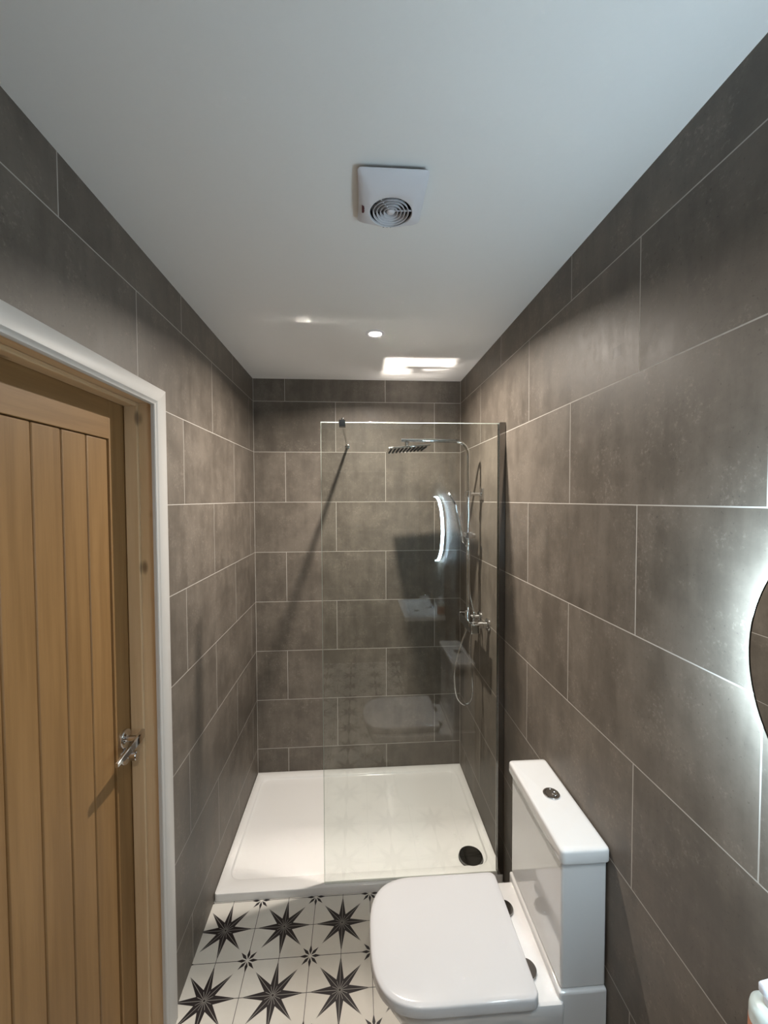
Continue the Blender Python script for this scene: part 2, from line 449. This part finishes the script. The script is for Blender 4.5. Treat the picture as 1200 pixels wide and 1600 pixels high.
obj('panel_core', B(DX-DT+0.004, BX-0.012, 0.605, 1.207, 0.09, 1.87), M['oakh'], dr, smooth=False)
# lever handle with round rose, privacy turn below
HY, HZ = 1.246, 0.992
hd = obj('handle', L((DX, HY, HZ), (1, 0, 0), [(0, 0), (0.0265, 0), (0.0265, 0.006), (0.0250, 0.008), (0.013, 0.009), (0.0095, 0.012), (0.0095, 0.040), (0, 0.040)], 36), M['chrome'], dr)
tag(hd, 'chrome rose and neck')
bm = bmesh.new(); secs = []
for k in range(13):
    t = k/12; yy = HY+0.022-0.138*t; wz = 0.0135*(1-0.55*t**2); wx = 0.0062*(1-0.35*t); xx = DX+0.043+0.006*math.sin(t*math.pi)*0.6; zz = HZ+0.002-0.010*t**2
    secs.append([(xx+wx*cx, yy, zz+wz*cz) for cx, cz in ((-1, -0.8), (-1, 0.8), (-0.5, 1), (0.5, 1), (1, 0.8), (1, -0.8), (0.5, -1), (-0.5, -1))])
loft(bm, secs)
lv = obj('lever', bm, M['chrome'], hd)
lv.parent = hd; lv.matrix_parent_inverse = hd.matrix_world.inverted() @ Matrix.Identity(4)
TZ = 0.940
tt = obj('thumb_turn', L((DX, HY, TZ), (1, 0, 0), [(0, 0), (0.0255, 0), (0.0255, 0.006), (0.024, 0.008), (0.012, 0.009), (0.0085, 0.011), (0.0085, 0.018), (0.0135, 0.020), (0.0140, 0.036), (0.0125, 0.038), (0, 0.038)], 36), M['chrome'], dr)

# ------------------------------------------------------------------ shower tray
TZ0 = 0.0355; TY = 1.731
tr = thing('shower_tray', (0.0, 2.12, 0), 'low white rectangular shower tray with chrome waste on the star tiled floor', 'shower tray')
outer = rounded([(XL+0.001, TY), (XR-0.001, TY), (XR-0.001, YB-0.001), (XL+0.001, YB-0.001)], [0.012, 0.012, 0.003, 0.003], 8)
inner = rounded([(-0.574, 1.792), (0.598, 1.792), (0.598, 2.458), (-0.574, 2.458)], 0.055, 8)
bm = loft(bmesh.new(), [lift(outer, 0.001), lift(outer, TZ0-0.005), lift(inset(outer, 0.0015), TZ0-0.0015), lift(inset(outer, 0.005), TZ0),
    lift(inner, TZ0), lift(inset(inner, 0.0015), TZ0-0.0010), lift(inset(inner, 0.005), TZ0-0.0075), lift(inset(inner, 0.009), TZ0-0.0098), lift(inset(inner, 0.014), TZ0-0.0105), lift(shrink(inset(inner, 0.014), 0.9), TZ0-0.0120)])
obj('tray_body', bm, M['tray'], tr)
wc = obj('waste_cover', L((0.519, 1.842, TZ0-0.0122), (0, 0, 1), [(0.057, 0), (0.057, 0.003), (0.0545, 0.0035), (0.0545, 0.012), (0.0535, 0.0138), (0.050, 0.0145), (0.030, 0.0155), (0, 0.0158)], 56), M['dchrome'], tr)
tag(wc, 'round dark chrome waste cover')

# ------------------------------------------------------------------ glass screen
GY = 1.750; GT = 0.008; GX0, GX1, GZ1 = -0.1495, 0.6135, 2.019
sc = thing('shower_screen', (0.24, GY, TZ0), 'frameless clear glass panel standing on the shower tray with chrome wall channel', 'shower screen')
CH = 0.0014                                            # arris on the free edges
bm = bmesh.new()
def pane_loop(yy, d):
    return [(GX0+d, yy, TZ0+0.001), (GX1, yy, TZ0+0.001), (GX1, yy, GZ1-d), (GX0+d, yy, GZ1-d)]
loft(bm, [pane_loop(GY-GT/2, CH), pane_loop(GY-GT/2+CH, 0), pane_loop(GY+GT/2-CH, 0), pane_loop(GY+GT/2, CH)])
bm.normal_update()
for f in bm.faces: f.material_index = 0 if abs(f.normal.y) > 0.9 else 1
gp = obj('glass_panel', bm, [M['glass'], M['gedge']], sc, smooth=False)
bm = bmesh.new()
box(bm, 0.609, XR-0.0005, GY-0.013, GY-GT/2-0.0005, TZ0+0.001, 2.022); box(bm, 0.609, XR-0.0005, GY+GT/2+0.0005, GY+0.013, TZ0+0.001, 2.022)
box(bm, 0.632, XR-0.0005, GY-0.0128, GY+0.0128, TZ0+0.001, 2.0215)
obj('wall_channel', bm, M['chromer'], sc, 0.001, 2)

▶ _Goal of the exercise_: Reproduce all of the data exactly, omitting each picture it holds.

▶ _Answer for the task_:
Continue the Blender Python script for this scene: part 2, from line 449. This part finishes the script. The script is for Blender 4.5. Treat the picture as 1200 pixels wide and 1600 pixels high.
obj('panel_core', B(DX-DT+0.004, BX-0.012, 0.605, 1.207, 0.09, 1.87), M['oakh'], dr, smooth=False)
# lever handle with round rose, privacy turn below
HY, HZ = 1.246, 0.992
hd = obj('handle', L((DX, HY, HZ), (1, 0, 0), [(0, 0), (0.0265, 0), (0.0265, 0.006), (0.0250, 0.008), (0.013, 0.009), (0.0095, 0.012), (0.0095, 0.040), (0, 0.040)], 36), M['chrome'], dr)
tag(hd, 'chrome rose and neck')
bm = bmesh.new(); secs = []
for k in range(13):
    t = k/12; yy = HY+0.022-0.138*t; wz = 0.0135*(1-0.55*t**2); wx = 0.0062*(1-0.35*t); xx = DX+0.043+0.006*math.sin(t*math.pi)*0.6; zz = HZ+0.002-0.010*t**2
    secs.append([(xx+wx*cx, yy, zz+wz*cz) for cx, cz in ((-1, -0.8), (-1, 0.8), (-0.5, 1), (0.5, 1), (1, 0.8), (1, -0.8), (0.5, -1), (-0.5, -1))])
loft(bm, secs)
lv = obj('lever', bm, M['chrome'], hd)
lv.parent = hd; lv.matrix_parent_inverse = hd.matrix_world.inverted() @ Matrix.Identity(4)
TZ = 0.940
tt = obj('thumb_turn', L((DX, HY, TZ), (1, 0, 0), [(0, 0), (0.0255, 0), (0.0255, 0.006), (0.024, 0.008), (0.012, 0.009), (0.0085, 0.011), (0.0085, 0.018), (0.0135, 0.020), (0.0140, 0.036), (0.0125, 0.038), (0, 0.038)], 36), M['chrome'], dr)

# ------------------------------------------------------------------ shower tray
TZ0 = 0.0355; TY = 1.731
tr = thing('shower_tray', (0.0, 2.12, 0), 'low white rectangular shower tray with chrome waste on the star tiled floor', 'shower tray')
outer = rounded([(XL+0.001, TY), (XR-0.001, TY), (XR-0.001, YB-0.001), (XL+0.001, YB-0.001)], [0.012, 0.012, 0.003, 0.003], 8)
inner = rounded([(-0.574, 1.792), (0.598, 1.792), (0.598, 2.458), (-0.574, 2.458)], 0.055, 8)
bm = loft(bmesh.new(), [lift(outer, 0.001), lift(outer, TZ0-0.005), lift(inset(outer, 0.0015), TZ0-0.0015), lift(inset(outer, 0.005), TZ0),
    lift(inner, TZ0), lift(inset(inner, 0.0015), TZ0-0.0010), lift(inset(inner, 0.005), TZ0-0.0075), lift(inset(inner, 0.009), TZ0-0.0098), lift(inset(inner, 0.014), TZ0-0.0105), lift(shrink(inset(inner, 0.014), 0.9), TZ0-0.0120)])
obj('tray_body', bm, M['tray'], tr)
wc = obj('waste_cover', L((0.519, 1.842, TZ0-0.0122), (0, 0, 1), [(0.057, 0), (0.057, 0.003), (0.0545, 0.0035), (0.0545, 0.012), (0.0535, 0.0138), (0.050, 0.0145), (0.030, 0.0155), (0, 0.0158)], 56), M['dchrome'], tr)
tag(wc, 'round dark chrome waste cover')

# ------------------------------------------------------------------ glass screen
GY = 1.750; GT = 0.008; GX0, GX1, GZ1 = -0.1495, 0.6135, 2.019
sc = thing('shower_screen', (0.24, GY, TZ0), 'frameless clear glass panel standing on the shower tray with chrome wall channel', 'shower screen')
CH = 0.0014                                            # arris on the free edges
bm = bmesh.new()
def pane_loop(yy, d):
    return [(GX0+d, yy, TZ0+0.001), (GX1, yy, TZ0+0.001), (GX1, yy, GZ1-d), (GX0+d, yy, GZ1-d)]
loft(bm, [pane_loop(GY-GT/2, CH), pane_loop(GY-GT/2+CH, 0), pane_loop(GY+GT/2-CH, 0), pane_loop(GY+GT/2, CH)])
bm.normal_update()
for f in bm.faces: f.material_index = 0 if abs(f.normal.y) > 0.9 else 1
gp = obj('glass_panel', bm, [M['glass'], M['gedge']], sc, smooth=False)
bm = bmesh.new()
box(bm, 0.609, XR-0.0005, GY-0.013, GY-GT/2-0.0005, TZ0+0.001, 2.022); box(bm, 0.609, XR-0.0005, GY+GT/2+0.0005, GY+0.013, TZ0+0.001, 2.022)
box(bm, 0.632, XR-0.0005, GY-0.0128, GY+0.0128, TZ0+0.001, 2.0215)
obj('wall_channel', bm, M['chromer'], sc, 0.001, 2)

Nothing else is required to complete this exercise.